Begin with the first line of the listing and quote every line through the one containing "Y1, Y2, Y3 = -.00085, -.0011, -.00135"; give only those lines.

----------

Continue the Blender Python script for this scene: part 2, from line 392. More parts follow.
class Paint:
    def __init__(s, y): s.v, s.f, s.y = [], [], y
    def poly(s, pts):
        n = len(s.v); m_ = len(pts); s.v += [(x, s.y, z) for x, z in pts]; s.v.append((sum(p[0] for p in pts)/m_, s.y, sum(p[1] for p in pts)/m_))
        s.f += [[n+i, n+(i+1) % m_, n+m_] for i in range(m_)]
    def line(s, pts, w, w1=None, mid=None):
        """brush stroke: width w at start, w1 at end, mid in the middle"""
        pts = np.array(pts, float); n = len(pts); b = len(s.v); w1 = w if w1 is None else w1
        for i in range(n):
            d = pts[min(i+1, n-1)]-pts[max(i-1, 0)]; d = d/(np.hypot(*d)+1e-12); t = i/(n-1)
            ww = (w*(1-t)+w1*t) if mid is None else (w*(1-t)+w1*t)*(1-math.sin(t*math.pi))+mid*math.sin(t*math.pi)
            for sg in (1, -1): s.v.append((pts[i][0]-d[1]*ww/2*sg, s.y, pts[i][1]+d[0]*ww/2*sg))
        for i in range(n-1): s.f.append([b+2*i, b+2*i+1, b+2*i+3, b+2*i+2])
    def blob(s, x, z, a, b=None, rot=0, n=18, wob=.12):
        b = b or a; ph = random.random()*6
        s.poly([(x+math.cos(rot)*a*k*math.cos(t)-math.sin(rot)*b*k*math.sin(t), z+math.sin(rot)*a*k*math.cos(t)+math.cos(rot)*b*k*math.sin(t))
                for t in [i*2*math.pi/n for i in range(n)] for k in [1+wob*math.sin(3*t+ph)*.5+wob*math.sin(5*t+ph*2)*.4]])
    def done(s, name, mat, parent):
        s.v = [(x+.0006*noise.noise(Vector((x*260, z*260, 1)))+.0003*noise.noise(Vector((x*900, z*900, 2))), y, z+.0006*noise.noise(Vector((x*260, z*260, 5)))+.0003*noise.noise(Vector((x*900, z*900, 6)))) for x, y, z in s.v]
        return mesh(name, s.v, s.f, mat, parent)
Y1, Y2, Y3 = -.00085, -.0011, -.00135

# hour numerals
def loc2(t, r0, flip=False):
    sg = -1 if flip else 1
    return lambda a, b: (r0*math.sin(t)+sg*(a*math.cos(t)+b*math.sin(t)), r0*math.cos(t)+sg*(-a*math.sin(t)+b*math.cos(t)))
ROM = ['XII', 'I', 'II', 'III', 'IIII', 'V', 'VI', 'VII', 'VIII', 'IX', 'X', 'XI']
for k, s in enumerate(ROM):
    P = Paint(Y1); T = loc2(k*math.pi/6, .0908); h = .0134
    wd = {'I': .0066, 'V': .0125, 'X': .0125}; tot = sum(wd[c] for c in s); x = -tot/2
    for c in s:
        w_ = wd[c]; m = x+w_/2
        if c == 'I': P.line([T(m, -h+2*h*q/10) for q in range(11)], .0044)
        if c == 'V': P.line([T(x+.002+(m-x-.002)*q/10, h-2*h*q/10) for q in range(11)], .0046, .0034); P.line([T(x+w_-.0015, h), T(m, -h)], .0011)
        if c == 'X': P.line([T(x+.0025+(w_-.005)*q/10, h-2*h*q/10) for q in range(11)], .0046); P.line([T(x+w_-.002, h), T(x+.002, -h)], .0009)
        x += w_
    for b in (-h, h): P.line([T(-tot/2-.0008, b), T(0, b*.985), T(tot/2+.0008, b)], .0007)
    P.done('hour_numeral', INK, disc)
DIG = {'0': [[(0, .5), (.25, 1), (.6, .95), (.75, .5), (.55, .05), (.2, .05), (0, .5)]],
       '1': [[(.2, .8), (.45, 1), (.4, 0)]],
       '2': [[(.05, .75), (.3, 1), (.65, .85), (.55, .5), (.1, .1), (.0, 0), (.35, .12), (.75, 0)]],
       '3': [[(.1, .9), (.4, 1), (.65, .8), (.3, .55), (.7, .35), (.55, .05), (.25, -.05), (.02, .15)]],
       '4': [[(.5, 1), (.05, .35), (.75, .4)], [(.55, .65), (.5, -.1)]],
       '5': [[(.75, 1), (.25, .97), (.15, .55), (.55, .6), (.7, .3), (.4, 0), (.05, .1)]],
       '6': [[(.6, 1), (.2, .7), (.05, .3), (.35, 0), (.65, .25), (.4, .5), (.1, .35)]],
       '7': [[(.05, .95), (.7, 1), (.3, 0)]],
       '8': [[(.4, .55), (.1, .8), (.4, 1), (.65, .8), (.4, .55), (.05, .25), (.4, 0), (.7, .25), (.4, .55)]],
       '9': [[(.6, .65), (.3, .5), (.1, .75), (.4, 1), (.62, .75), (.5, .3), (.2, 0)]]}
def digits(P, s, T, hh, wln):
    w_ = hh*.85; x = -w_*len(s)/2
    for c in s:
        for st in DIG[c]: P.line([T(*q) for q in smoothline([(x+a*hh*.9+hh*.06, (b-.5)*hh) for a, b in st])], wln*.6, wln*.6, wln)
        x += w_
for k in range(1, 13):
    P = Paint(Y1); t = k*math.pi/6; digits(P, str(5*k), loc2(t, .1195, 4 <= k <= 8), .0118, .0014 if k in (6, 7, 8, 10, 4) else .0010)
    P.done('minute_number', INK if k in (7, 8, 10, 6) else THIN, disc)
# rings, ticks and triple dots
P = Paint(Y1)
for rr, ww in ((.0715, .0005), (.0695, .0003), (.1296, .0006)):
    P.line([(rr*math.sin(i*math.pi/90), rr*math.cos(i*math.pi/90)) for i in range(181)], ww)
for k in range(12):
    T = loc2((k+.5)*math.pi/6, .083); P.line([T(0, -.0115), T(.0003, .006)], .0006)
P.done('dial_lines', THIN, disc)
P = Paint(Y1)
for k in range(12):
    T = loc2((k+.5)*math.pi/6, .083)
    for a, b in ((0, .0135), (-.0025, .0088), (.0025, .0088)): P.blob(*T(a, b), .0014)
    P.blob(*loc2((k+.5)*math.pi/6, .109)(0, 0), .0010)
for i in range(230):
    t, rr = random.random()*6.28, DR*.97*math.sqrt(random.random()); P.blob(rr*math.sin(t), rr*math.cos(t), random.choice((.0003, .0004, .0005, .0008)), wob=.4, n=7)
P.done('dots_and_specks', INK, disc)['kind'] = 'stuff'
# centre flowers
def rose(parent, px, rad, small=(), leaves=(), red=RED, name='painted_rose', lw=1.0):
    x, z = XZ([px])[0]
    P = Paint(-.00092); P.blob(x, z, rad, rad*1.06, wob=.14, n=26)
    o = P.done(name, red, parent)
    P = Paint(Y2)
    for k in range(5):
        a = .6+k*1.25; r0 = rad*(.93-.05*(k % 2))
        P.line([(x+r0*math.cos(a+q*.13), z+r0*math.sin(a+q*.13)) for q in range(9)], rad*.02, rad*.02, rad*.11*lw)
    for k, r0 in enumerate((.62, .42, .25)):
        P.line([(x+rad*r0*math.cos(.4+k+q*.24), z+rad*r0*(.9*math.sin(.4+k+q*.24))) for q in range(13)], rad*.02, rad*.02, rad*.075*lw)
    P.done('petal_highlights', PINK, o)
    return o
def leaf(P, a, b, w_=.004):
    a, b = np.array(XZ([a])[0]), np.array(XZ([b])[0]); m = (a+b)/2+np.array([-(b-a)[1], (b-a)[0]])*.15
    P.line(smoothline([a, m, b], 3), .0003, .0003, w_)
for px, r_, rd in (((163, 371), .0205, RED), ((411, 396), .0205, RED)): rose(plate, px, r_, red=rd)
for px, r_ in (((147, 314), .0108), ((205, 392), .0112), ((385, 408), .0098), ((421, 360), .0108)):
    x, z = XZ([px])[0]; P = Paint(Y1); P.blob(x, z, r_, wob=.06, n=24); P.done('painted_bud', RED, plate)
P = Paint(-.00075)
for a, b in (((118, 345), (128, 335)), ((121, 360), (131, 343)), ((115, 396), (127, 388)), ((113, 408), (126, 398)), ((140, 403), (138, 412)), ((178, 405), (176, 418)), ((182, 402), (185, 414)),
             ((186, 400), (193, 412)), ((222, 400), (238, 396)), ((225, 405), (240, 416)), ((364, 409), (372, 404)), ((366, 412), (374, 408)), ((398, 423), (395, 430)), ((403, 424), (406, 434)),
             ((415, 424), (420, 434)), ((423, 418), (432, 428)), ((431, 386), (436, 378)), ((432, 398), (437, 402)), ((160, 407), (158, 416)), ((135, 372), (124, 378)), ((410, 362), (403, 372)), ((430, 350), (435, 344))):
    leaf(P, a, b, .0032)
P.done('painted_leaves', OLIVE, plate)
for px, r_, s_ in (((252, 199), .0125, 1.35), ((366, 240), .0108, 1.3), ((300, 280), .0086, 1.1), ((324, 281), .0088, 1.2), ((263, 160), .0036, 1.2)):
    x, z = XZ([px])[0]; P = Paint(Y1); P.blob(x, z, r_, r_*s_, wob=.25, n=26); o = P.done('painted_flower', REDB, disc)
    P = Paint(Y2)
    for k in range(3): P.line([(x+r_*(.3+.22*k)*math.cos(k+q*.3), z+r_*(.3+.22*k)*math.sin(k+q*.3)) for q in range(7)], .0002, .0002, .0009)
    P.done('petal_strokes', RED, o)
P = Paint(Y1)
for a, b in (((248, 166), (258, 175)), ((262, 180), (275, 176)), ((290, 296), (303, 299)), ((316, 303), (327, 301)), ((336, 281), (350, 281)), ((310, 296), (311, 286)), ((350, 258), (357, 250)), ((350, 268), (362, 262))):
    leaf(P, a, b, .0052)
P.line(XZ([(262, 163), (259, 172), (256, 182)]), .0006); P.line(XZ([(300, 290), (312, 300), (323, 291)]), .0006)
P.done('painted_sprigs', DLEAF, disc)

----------

▶ ANSWER FOR THE TASK:
Continue the Blender Python script for this scene: part 2, from line 392. More parts follow.
class Paint:
    def __init__(s, y): s.v, s.f, s.y = [], [], y
    def poly(s, pts):
        n = len(s.v); m_ = len(pts); s.v += [(x, s.y, z) for x, z in pts]; s.v.append((sum(p[0] for p in pts)/m_, s.y, sum(p[1] for p in pts)/m_))
        s.f += [[n+i, n+(i+1) % m_, n+m_] for i in range(m_)]
    def line(s, pts, w, w1=None, mid=None):
        """brush stroke: width w at start, w1 at end, mid in the middle"""
        pts = np.array(pts, float); n = len(pts); b = len(s.v); w1 = w if w1 is None else w1
        for i in range(n):
            d = pts[min(i+1, n-1)]-pts[max(i-1, 0)]; d = d/(np.hypot(*d)+1e-12); t = i/(n-1)
            ww = (w*(1-t)+w1*t) if mid is None else (w*(1-t)+w1*t)*(1-math.sin(t*math.pi))+mid*math.sin(t*math.pi)
            for sg in (1, -1): s.v.append((pts[i][0]-d[1]*ww/2*sg, s.y, pts[i][1]+d[0]*ww/2*sg))
        for i in range(n-1): s.f.append([b+2*i, b+2*i+1, b+2*i+3, b+2*i+2])
    def blob(s, x, z, a, b=None, rot=0, n=18, wob=.12):
        b = b or a; ph = random.random()*6
        s.poly([(x+math.cos(rot)*a*k*math.cos(t)-math.sin(rot)*b*k*math.sin(t), z+math.sin(rot)*a*k*math.cos(t)+math.cos(rot)*b*k*math.sin(t))
                for t in [i*2*math.pi/n for i in range(n)] for k in [1+wob*math.sin(3*t+ph)*.5+wob*math.sin(5*t+ph*2)*.4]])
    def done(s, name, mat, parent):
        s.v = [(x+.0006*noise.noise(Vector((x*260, z*260, 1)))+.0003*noise.noise(Vector((x*900, z*900, 2))), y, z+.0006*noise.noise(Vector((x*260, z*260, 5)))+.0003*noise.noise(Vector((x*900, z*900, 6)))) for x, y, z in s.v]
        return mesh(name, s.v, s.f, mat, parent)
Y1, Y2, Y3 = -.00085, -.0011, -.00135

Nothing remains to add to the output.